TO BE DONE: Write out the whole listing again, exactly as given.

--- Start of EXERCISE DATA ---

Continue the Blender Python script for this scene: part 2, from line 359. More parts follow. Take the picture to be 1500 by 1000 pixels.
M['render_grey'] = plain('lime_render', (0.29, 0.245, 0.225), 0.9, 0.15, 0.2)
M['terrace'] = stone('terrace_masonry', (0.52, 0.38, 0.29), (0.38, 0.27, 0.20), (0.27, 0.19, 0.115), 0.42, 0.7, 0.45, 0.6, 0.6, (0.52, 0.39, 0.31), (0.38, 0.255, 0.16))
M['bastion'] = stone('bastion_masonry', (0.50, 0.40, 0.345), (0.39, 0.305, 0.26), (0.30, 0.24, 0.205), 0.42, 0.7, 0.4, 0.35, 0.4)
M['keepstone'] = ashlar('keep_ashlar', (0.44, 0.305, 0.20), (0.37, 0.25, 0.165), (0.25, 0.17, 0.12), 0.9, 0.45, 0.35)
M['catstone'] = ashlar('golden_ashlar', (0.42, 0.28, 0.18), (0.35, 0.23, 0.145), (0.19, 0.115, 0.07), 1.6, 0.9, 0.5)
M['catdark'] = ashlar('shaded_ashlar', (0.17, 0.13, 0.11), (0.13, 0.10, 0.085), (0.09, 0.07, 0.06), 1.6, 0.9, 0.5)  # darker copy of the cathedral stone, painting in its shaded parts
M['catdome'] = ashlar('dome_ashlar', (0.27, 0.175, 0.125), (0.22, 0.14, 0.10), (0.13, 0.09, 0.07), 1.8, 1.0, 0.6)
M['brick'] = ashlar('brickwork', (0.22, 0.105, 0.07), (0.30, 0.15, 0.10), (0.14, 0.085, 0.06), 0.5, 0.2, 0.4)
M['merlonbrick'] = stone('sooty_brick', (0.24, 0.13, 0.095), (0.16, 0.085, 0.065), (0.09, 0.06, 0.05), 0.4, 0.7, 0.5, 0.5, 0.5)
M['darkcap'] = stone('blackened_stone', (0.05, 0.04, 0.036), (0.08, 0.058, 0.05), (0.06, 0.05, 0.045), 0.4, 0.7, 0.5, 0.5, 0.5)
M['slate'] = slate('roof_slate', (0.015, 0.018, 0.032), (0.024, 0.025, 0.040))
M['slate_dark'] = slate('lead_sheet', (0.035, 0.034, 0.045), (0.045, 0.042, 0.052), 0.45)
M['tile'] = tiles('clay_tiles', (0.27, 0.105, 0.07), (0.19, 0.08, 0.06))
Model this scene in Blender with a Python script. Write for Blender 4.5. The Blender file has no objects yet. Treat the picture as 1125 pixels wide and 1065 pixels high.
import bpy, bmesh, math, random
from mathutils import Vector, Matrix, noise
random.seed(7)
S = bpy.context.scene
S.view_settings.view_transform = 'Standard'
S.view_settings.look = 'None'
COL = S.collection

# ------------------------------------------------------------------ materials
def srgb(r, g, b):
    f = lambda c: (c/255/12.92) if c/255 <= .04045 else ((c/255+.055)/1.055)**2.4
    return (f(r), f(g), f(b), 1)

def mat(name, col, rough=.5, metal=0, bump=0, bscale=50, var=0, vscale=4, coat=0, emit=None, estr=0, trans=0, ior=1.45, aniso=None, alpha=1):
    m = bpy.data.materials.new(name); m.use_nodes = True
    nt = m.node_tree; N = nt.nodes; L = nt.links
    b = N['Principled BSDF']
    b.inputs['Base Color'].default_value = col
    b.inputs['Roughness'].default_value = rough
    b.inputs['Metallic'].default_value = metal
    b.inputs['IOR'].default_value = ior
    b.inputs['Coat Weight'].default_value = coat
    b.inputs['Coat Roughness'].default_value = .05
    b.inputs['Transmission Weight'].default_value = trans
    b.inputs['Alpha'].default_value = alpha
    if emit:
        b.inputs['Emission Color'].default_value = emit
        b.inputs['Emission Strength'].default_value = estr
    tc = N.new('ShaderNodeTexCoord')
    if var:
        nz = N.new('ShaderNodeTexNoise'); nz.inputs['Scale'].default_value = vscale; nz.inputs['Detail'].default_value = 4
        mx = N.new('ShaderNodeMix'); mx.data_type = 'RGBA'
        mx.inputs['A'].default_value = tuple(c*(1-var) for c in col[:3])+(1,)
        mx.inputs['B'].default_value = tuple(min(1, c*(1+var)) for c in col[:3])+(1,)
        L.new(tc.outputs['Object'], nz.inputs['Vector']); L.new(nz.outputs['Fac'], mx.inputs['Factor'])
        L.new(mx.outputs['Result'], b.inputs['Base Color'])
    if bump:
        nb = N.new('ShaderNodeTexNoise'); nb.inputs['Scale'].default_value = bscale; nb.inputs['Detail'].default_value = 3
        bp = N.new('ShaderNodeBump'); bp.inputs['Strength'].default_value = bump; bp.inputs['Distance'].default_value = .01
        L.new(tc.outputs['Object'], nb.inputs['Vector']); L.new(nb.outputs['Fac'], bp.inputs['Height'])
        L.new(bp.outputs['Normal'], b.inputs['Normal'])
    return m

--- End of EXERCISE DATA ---

RESPONSE TO THIS TASK:
Continue the Blender Python script for this scene: part 2, from line 359. More parts follow. Take the picture to be 1500 by 1000 pixels.
M['render_grey'] = plain('lime_render', (0.29, 0.245, 0.225), 0.9, 0.15, 0.2)
M['terrace'] = stone('terrace_masonry', (0.52, 0.38, 0.29), (0.38, 0.27, 0.20), (0.27, 0.19, 0.115), 0.42, 0.7, 0.45, 0.6, 0.6, (0.52, 0.39, 0.31), (0.38, 0.255, 0.16))
M['bastion'] = stone('bastion_masonry', (0.50, 0.40, 0.345), (0.39, 0.305, 0.26), (0.30, 0.24, 0.205), 0.42, 0.7, 0.4, 0.35, 0.4)
M['keepstone'] = ashlar('keep_ashlar', (0.44, 0.305, 0.20), (0.37, 0.25, 0.165), (0.25, 0.17, 0.12), 0.9, 0.45, 0.35)
M['catstone'] = ashlar('golden_ashlar', (0.42, 0.28, 0.18), (0.35, 0.23, 0.145), (0.19, 0.115, 0.07), 1.6, 0.9, 0.5)
M['catdark'] = ashlar('shaded_ashlar', (0.17, 0.13, 0.11), (0.13, 0.10, 0.085), (0.09, 0.07, 0.06), 1.6, 0.9, 0.5)  # darker copy of the cathedral stone, painting in its shaded parts
M['catdome'] = ashlar('dome_ashlar', (0.27, 0.175, 0.125), (0.22, 0.14, 0.10), (0.13, 0.09, 0.07), 1.8, 1.0, 0.6)
M['brick'] = ashlar('brickwork', (0.22, 0.105, 0.07), (0.30, 0.15, 0.10), (0.14, 0.085, 0.06), 0.5, 0.2, 0.4)
M['merlonbrick'] = stone('sooty_brick', (0.24, 0.13, 0.095), (0.16, 0.085, 0.065), (0.09, 0.06, 0.05), 0.4, 0.7, 0.5, 0.5, 0.5)
M['darkcap'] = stone('blackened_stone', (0.05, 0.04, 0.036), (0.08, 0.058, 0.05), (0.06, 0.05, 0.045), 0.4, 0.7, 0.5, 0.5, 0.5)
M['slate'] = slate('roof_slate', (0.015, 0.018, 0.032), (0.024, 0.025, 0.040))
M['slate_dark'] = slate('lead_sheet', (0.035, 0.034, 0.045), (0.045, 0.042, 0.052), 0.45)
M['tile'] = tiles('clay_tiles', (0.27, 0.105, 0.07), (0.19, 0.08, 0.06))
Model this scene in Blender with a Python script. Write for Blender 4.5. The Blender file has no objects yet. Treat the picture as 1125 pixels wide and 1065 pixels high.
import bpy, bmesh, math, random
from mathutils import Vector, Matrix, noise
random.seed(7)
S = bpy.context.scene
S.view_settings.view_transform = 'Standard'
S.view_settings.look = 'None'
COL = S.collection

# ------------------------------------------------------------------ materials
def srgb(r, g, b):
    f = lambda c: (c/255/12.92) if c/255 <= .04045 else ((c/255+.055)/1.055)**2.4
    return (f(r), f(g), f(b), 1)

def mat(name, col, rough=.5, metal=0, bump=0, bscale=50, var=0, vscale=4, coat=0, emit=None, estr=0, trans=0, ior=1.45, aniso=None, alpha=1):
    m = bpy.data.materials.new(name); m.use_nodes = True
    nt = m.node_tree; N = nt.nodes; L = nt.links
    b = N['Principled BSDF']
    b.inputs['Base Color'].default_value = col
    b.inputs['Roughness'].default_value = rough
    b.inputs['Metallic'].default_value = metal
    b.inputs['IOR'].default_value = ior
    b.inputs['Coat Weight'].default_value = coat
    b.inputs['Coat Roughness'].default_value = .05
    b.inputs['Transmission Weight'].default_value = trans
    b.inputs['Alpha'].default_value = alpha
    if emit:
        b.inputs['Emission Color'].default_value = emit
        b.inputs['Emission Strength'].default_value = estr
    tc = N.new('ShaderNodeTexCoord')
    if var:
        nz = N.new('ShaderNodeTexNoise'); nz.inputs['Scale'].default_value = vscale; nz.inputs['Detail'].default_value = 4
        mx = N.new('ShaderNodeMix'); mx.data_type = 'RGBA'
        mx.inputs['A'].default_value = tuple(c*(1-var) for c in col[:3])+(1,)
        mx.inputs['B'].default_value = tuple(min(1, c*(1+var)) for c in col[:3])+(1,)
        L.new(tc.outputs['Object'], nz.inputs['Vector']); L.new(nz.outputs['Fac'], mx.inputs['Factor'])
        L.new(mx.outputs['Result'], b.inputs['Base Color'])
    if bump:
        nb = N.new('ShaderNodeTexNoise'); nb.inputs['Scale'].default_value = bscale; nb.inputs['Detail'].default_value = 3
        bp = N.new('ShaderNodeBump'); bp.inputs['Strength'].default_value = bump; bp.inputs['Distance'].default_value = .01
        L.new(tc.outputs['Object'], nb.inputs['Vector']); L.new(nb.outputs['Fac'], bp.inputs['Height'])
        L.new(bp.outputs['Normal'], b.inputs['Normal'])
    return m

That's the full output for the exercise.